---- Data entries

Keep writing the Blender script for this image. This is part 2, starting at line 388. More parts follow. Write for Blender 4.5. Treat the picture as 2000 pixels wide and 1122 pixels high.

--------
---- Data entries

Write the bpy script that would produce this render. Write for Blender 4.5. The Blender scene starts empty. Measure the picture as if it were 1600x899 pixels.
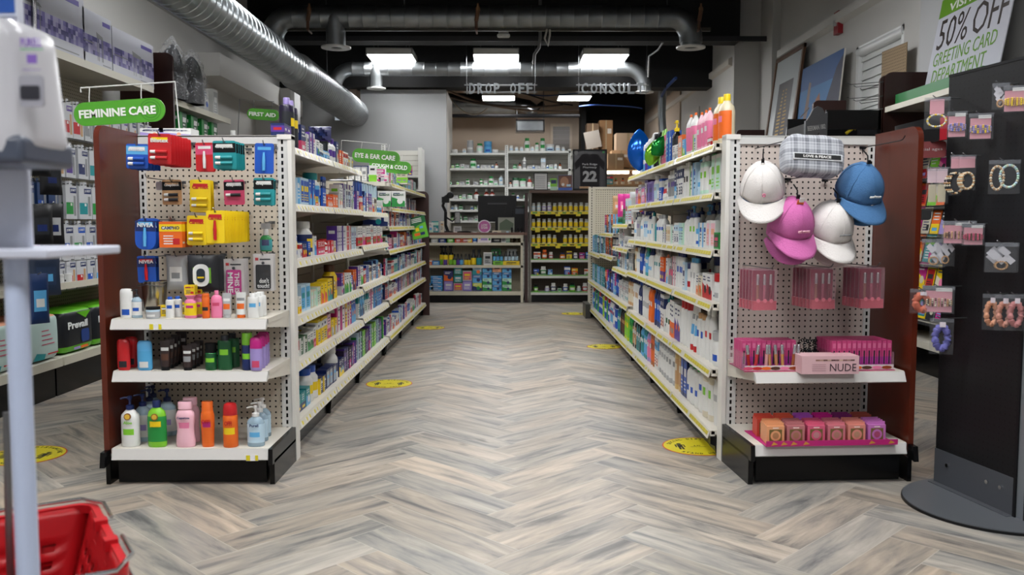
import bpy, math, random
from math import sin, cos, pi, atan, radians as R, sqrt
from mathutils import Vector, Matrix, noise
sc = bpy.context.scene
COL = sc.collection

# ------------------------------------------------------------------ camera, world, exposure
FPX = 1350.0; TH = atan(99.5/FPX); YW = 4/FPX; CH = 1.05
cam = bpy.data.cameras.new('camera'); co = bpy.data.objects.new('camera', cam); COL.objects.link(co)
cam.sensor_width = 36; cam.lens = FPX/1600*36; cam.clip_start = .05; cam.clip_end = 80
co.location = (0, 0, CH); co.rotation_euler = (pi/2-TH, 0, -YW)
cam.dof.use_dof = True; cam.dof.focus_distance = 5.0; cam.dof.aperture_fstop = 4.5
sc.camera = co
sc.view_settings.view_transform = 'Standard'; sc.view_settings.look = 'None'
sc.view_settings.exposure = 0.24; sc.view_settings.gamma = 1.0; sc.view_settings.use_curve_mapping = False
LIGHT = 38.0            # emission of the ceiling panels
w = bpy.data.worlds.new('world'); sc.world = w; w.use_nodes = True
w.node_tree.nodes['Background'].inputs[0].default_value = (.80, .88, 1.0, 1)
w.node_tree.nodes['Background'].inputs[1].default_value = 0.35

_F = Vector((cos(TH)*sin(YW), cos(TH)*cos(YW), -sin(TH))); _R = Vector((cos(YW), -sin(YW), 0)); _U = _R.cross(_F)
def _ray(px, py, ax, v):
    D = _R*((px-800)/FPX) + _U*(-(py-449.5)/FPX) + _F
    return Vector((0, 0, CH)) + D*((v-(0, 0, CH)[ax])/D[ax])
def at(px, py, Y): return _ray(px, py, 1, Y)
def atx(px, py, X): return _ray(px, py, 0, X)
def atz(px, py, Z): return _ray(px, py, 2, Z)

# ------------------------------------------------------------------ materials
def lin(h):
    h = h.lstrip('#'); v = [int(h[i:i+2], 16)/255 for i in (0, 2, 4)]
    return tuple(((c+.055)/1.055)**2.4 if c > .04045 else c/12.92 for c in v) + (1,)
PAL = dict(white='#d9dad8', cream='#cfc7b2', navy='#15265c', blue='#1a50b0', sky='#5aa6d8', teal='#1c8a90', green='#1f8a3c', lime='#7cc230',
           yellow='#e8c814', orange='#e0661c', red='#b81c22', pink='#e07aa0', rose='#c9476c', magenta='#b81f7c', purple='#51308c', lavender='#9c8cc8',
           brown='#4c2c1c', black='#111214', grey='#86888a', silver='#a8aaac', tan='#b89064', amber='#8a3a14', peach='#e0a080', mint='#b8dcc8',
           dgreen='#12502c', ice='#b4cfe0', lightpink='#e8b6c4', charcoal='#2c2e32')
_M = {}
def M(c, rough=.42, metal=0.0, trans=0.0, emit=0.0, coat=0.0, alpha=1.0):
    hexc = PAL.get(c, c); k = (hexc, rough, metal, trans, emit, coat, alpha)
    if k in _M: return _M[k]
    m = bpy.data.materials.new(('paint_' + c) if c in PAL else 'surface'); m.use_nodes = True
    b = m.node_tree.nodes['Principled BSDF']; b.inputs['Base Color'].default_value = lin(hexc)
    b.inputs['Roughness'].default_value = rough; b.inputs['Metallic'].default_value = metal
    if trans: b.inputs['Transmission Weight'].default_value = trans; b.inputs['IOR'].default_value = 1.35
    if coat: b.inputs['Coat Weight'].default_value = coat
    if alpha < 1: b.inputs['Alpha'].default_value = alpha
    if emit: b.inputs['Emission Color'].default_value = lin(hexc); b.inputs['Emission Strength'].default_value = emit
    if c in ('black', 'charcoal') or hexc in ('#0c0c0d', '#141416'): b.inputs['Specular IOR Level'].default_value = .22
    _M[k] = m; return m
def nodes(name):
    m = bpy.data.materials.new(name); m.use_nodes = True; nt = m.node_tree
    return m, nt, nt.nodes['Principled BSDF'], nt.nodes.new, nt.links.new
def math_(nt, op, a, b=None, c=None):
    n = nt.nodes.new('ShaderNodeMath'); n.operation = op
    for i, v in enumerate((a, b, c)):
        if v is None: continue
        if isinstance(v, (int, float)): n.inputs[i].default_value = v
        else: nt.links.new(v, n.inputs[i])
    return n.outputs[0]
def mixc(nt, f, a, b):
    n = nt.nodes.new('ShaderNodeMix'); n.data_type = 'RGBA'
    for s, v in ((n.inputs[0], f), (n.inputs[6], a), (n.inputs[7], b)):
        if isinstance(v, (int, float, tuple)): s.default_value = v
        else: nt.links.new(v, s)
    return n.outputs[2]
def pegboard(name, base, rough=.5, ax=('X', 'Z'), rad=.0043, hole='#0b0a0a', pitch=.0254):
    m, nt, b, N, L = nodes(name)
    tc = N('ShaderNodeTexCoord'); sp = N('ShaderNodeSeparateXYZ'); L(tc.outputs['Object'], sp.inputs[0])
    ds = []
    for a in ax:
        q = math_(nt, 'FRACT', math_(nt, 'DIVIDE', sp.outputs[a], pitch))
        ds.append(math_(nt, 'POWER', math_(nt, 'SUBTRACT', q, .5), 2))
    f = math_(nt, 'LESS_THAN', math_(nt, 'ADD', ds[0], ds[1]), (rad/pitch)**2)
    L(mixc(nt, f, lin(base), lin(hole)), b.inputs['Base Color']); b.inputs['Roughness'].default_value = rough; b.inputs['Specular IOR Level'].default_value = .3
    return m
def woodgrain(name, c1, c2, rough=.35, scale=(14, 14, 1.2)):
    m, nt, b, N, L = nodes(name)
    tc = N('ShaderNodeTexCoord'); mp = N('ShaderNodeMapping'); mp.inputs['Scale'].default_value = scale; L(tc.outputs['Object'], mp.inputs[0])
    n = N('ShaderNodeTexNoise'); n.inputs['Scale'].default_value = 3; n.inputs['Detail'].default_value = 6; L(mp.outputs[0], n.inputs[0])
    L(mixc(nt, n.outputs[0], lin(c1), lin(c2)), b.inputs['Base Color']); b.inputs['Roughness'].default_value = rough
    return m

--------

=== What is expected ===
Retype only the lines above from the one with "Write the bpy" through the one with "COL = sc.collection", exactly and with both ends. Images stay out.

=== Output for this exercise ===
Write the bpy script that would produce this render. Write for Blender 4.5. The Blender scene starts empty. Measure the picture as if it were 1600x899 pixels.
import bpy, math, random
from math import sin, cos, pi, atan, radians as R, sqrt
from mathutils import Vector, Matrix, noise
sc = bpy.context.scene
COL = sc.collection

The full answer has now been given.